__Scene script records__
** start **

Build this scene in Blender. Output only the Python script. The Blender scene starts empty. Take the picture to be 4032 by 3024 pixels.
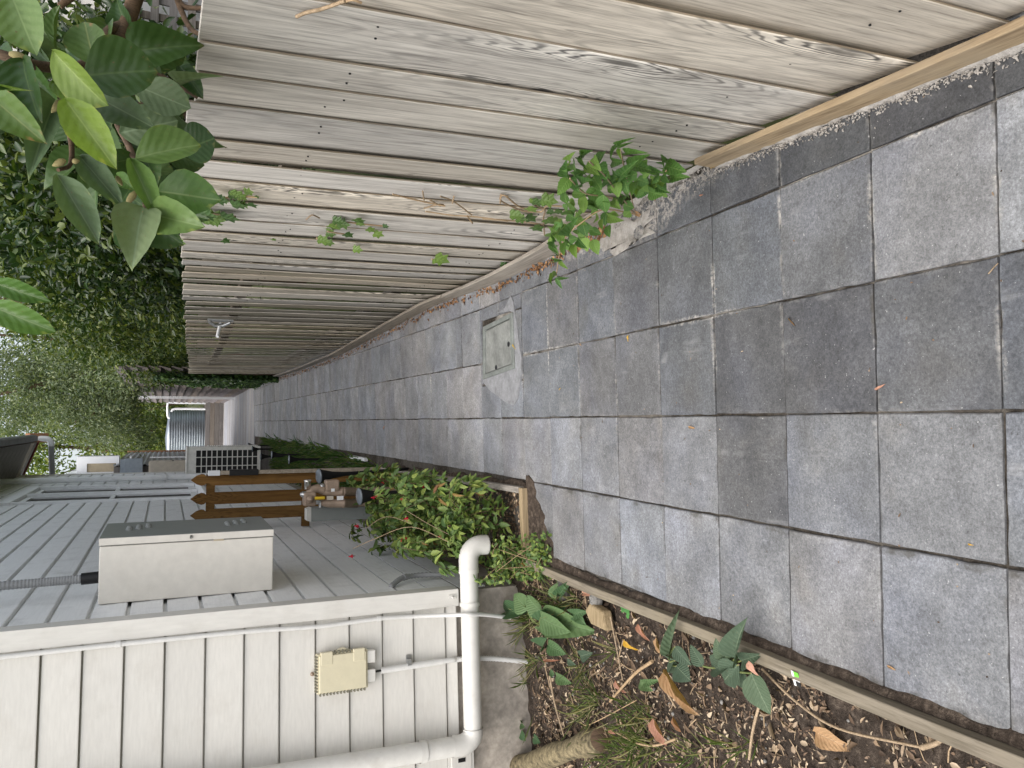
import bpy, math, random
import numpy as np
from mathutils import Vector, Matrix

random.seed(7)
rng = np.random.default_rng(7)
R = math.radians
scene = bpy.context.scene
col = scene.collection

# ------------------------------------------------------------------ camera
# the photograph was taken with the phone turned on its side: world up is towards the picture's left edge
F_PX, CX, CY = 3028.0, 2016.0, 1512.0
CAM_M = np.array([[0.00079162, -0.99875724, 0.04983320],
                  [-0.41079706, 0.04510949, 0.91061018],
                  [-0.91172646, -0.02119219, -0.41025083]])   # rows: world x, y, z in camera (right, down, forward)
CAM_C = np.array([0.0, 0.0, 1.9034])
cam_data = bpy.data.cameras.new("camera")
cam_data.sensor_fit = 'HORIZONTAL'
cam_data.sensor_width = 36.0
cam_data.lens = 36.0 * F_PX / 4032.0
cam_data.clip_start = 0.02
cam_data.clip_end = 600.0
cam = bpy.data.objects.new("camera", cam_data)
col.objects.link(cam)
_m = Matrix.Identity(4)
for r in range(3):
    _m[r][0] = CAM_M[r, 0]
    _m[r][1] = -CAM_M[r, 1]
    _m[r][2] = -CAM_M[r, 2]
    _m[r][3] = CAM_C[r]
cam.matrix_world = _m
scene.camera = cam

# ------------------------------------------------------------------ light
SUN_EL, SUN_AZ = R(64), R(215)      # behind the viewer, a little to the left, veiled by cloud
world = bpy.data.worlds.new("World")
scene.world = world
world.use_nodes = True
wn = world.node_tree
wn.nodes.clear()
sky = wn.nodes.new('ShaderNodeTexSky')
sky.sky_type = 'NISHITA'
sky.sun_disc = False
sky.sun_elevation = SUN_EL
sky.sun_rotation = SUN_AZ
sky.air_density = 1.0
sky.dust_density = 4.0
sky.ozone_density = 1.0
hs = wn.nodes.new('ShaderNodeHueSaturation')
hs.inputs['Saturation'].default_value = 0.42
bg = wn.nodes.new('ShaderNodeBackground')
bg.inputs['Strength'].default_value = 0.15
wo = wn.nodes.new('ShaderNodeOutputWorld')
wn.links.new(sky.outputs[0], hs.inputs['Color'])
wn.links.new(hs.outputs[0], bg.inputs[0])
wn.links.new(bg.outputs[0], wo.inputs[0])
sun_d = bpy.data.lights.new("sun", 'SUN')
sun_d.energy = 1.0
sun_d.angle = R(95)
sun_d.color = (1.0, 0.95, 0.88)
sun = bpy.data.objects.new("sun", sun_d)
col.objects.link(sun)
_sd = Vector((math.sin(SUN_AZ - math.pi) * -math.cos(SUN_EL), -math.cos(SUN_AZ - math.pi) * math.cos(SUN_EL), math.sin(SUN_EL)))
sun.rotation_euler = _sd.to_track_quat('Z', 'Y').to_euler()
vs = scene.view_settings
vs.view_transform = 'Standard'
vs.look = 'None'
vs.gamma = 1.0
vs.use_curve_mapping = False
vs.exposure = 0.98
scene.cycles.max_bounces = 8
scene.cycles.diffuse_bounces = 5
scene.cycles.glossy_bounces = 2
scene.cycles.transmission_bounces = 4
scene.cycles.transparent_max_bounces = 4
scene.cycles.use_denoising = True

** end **
** start **

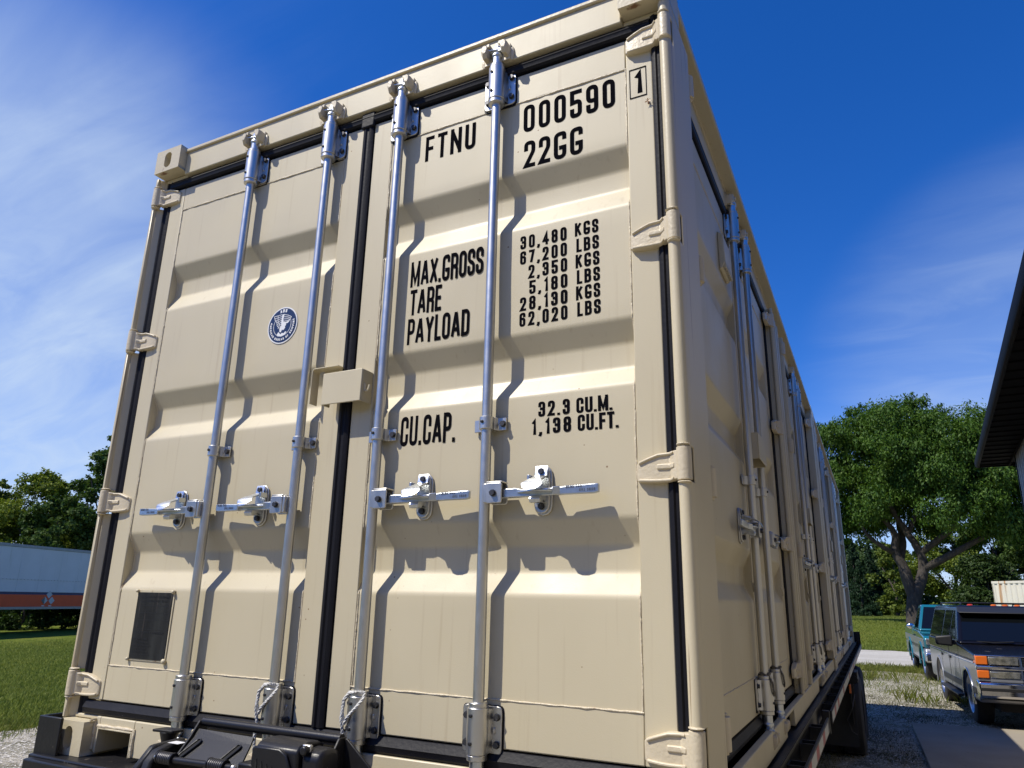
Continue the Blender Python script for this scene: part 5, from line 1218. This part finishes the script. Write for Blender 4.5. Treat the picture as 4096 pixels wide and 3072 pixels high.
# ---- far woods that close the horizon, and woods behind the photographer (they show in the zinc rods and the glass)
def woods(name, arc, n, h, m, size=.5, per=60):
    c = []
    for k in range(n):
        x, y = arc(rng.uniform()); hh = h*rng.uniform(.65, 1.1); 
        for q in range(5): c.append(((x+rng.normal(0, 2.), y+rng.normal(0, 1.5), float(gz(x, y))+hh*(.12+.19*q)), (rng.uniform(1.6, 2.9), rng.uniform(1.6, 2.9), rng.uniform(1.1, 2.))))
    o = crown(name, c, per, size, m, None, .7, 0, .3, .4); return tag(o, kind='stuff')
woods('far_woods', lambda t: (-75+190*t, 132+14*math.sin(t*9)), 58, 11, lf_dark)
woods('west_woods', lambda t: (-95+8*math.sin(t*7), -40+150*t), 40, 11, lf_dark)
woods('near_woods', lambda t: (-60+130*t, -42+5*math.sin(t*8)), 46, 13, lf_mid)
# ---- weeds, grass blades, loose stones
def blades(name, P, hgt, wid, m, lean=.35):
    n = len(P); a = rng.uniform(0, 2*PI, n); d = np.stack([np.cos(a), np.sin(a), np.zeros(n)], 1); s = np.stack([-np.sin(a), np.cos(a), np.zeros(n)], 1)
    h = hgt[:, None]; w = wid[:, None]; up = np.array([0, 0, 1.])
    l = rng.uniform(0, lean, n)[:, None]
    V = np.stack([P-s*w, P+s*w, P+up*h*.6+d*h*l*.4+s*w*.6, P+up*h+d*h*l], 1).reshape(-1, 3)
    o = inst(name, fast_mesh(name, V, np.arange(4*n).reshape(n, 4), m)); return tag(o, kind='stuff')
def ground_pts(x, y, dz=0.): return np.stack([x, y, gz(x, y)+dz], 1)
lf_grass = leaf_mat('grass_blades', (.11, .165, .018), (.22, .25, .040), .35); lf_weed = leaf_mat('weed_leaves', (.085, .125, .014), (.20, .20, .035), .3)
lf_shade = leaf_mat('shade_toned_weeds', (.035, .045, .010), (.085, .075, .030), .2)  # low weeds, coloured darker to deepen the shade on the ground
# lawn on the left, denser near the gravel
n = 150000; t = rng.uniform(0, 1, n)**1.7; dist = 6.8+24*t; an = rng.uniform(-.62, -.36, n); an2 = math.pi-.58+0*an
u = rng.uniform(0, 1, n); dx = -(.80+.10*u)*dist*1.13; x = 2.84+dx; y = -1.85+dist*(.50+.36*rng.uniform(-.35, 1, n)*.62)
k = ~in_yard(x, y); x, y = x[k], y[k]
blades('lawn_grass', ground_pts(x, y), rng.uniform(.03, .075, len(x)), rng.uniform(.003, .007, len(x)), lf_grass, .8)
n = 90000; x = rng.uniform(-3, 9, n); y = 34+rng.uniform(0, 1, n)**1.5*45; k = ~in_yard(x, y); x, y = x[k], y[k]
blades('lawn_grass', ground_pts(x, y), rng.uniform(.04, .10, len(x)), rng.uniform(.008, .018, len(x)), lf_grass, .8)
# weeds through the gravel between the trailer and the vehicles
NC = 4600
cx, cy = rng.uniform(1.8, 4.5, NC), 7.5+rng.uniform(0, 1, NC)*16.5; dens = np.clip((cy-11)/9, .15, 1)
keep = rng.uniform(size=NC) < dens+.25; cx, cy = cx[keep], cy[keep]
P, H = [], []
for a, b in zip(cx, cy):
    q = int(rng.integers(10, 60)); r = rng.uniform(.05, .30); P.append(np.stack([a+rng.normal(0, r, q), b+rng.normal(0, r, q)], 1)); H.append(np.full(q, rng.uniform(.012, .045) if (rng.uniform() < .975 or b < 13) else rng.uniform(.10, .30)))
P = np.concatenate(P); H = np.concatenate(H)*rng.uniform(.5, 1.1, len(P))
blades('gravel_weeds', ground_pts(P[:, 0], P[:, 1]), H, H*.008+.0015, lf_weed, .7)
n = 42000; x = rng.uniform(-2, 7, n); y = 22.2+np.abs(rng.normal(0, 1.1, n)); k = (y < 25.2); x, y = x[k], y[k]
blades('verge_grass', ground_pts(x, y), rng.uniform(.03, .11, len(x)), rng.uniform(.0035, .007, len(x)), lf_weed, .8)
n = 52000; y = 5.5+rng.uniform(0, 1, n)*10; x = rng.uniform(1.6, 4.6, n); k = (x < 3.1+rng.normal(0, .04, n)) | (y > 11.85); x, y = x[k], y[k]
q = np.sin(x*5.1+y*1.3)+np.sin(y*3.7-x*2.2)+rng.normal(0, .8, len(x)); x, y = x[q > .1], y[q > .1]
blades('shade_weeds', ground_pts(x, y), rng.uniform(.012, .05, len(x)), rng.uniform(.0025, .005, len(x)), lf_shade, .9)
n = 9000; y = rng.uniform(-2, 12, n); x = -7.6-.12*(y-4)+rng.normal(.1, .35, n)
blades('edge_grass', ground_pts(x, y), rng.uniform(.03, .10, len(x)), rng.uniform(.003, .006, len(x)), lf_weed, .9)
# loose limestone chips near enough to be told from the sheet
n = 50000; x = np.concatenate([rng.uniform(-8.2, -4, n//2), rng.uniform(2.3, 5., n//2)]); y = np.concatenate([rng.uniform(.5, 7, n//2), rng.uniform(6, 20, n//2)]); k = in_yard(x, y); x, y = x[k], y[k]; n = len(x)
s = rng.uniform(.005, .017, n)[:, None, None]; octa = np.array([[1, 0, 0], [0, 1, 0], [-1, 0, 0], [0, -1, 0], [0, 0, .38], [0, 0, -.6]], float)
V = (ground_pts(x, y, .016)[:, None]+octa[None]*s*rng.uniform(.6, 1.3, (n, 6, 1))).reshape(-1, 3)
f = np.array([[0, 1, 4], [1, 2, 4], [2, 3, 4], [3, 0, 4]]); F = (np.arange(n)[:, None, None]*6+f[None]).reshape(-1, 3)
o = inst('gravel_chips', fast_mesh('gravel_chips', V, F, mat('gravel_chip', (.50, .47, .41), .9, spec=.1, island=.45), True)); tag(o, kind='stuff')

** end **

__THE REQUEST__
Copy, exactly as they stand, the lines from the one that holds "Build this scene" to the one that holds "col = scene.collection", both included, and drop every picture.

__ANSWER TO THIS PROBLEM__
Build this scene in Blender. Output only the Python script. The Blender scene starts empty. Take the picture to be 4032 by 3024 pixels.
import bpy, math, random
import numpy as np
from mathutils import Vector, Matrix

random.seed(7)
rng = np.random.default_rng(7)
R = math.radians
scene = bpy.context.scene
col = scene.collection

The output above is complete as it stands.